On a recent afternoon, Patterson, in his thick black glasses and a baseball cap embroidered with a skull, was on all fours tagging the gallery’s whitewashed floor with a chalk reproduction of one of his most familiar black-and-white designs: a squiggly, graffiti-esque NYC. Angulo had just ducked out for coffee for the members of his band, who were mopping the floorboards and polishing the windows. A laptop on the bar was streaming a Ramones song. Art was being made and Patterson looked ecstatic.
"It’s kind of like a dream," he said, "to have found these kids just as I was on my way out. My whole life has been about the old New York, and here they are about the new New York."

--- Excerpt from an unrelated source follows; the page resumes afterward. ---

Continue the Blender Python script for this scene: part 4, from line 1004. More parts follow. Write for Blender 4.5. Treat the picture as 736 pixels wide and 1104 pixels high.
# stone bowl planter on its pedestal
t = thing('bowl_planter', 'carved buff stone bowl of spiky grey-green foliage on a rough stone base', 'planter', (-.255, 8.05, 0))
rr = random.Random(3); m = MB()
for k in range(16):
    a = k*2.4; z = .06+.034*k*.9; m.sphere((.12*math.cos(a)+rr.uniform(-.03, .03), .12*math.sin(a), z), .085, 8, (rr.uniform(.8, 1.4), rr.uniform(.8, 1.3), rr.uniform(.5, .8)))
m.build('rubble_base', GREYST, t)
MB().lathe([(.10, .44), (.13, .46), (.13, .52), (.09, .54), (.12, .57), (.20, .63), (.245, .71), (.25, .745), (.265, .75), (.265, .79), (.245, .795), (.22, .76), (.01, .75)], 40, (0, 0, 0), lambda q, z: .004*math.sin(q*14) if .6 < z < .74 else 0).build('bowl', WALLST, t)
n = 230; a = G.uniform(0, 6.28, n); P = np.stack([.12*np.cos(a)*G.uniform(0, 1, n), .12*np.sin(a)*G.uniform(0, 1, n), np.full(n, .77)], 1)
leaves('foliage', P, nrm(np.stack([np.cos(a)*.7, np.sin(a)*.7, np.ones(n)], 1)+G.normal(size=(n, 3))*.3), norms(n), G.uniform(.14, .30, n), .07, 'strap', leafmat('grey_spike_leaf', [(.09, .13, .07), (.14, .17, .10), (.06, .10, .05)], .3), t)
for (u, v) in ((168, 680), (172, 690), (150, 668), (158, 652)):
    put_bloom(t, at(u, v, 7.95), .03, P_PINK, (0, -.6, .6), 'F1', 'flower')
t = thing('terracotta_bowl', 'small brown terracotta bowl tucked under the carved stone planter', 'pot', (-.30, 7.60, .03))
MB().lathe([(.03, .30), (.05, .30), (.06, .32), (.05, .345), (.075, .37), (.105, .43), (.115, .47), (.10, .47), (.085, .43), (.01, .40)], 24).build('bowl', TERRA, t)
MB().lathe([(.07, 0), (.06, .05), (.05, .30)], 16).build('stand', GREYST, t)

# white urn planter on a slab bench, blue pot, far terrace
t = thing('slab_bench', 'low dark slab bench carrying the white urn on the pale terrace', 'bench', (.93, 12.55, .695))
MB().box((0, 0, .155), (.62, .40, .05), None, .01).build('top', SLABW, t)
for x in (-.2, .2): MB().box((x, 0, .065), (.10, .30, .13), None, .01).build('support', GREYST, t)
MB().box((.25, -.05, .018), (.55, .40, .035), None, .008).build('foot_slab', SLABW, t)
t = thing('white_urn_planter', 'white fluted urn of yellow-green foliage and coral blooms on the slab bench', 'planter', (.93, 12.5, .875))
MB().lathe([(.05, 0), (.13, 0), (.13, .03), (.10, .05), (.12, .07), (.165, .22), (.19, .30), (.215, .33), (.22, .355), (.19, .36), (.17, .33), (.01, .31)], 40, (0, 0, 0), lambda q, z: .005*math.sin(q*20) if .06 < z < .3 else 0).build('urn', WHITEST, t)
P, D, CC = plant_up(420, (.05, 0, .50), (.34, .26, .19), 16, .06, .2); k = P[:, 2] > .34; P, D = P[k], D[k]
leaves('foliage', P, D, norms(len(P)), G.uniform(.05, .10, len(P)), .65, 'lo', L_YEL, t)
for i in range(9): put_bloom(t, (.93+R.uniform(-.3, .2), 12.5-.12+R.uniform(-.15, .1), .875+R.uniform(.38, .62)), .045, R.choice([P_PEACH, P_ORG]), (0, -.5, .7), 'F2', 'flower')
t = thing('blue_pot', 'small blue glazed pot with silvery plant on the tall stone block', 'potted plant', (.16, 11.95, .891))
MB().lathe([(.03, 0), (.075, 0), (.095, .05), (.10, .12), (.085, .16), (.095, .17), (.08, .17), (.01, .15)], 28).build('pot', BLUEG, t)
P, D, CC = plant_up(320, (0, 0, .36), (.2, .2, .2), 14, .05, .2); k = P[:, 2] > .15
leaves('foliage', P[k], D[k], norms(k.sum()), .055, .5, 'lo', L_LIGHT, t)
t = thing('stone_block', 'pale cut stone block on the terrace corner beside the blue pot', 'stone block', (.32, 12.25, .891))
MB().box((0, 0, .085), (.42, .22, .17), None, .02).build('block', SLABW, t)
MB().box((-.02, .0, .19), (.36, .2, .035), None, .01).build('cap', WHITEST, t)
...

As the afternoon went on, the Ramones gave way to more obscure contemporary music, but Patterson, directing an assistant with a pool cue, did not mind. He was, it seemed, in his element again, drawing, painting, pausing to consider things with a pensive tug on his beard. One of the band members, in skinny jeans and new wave hair, followed him in circles around the room. He was documenting everything that Patterson did, on a hand-held video camera.
It had been a heady day. Patterson had worked for hours and talked – he loves to talk – not about what a wasteland the city had become, but instead about Pop Art, Google, Jean Baudrillard, Lou Reed and the cultural significance of the television program "The Real Housewives of New York." His plan to flee the city hadn’t changed, but Austria seemed very far away.
"It’s exciting," Patterson admitted. "It feels like we’ve got youth here – youth, vitality and interest. It’s almost like we’re on the threshold of a new moment. Who knows? Maybe this is the beginning of an actual beginning."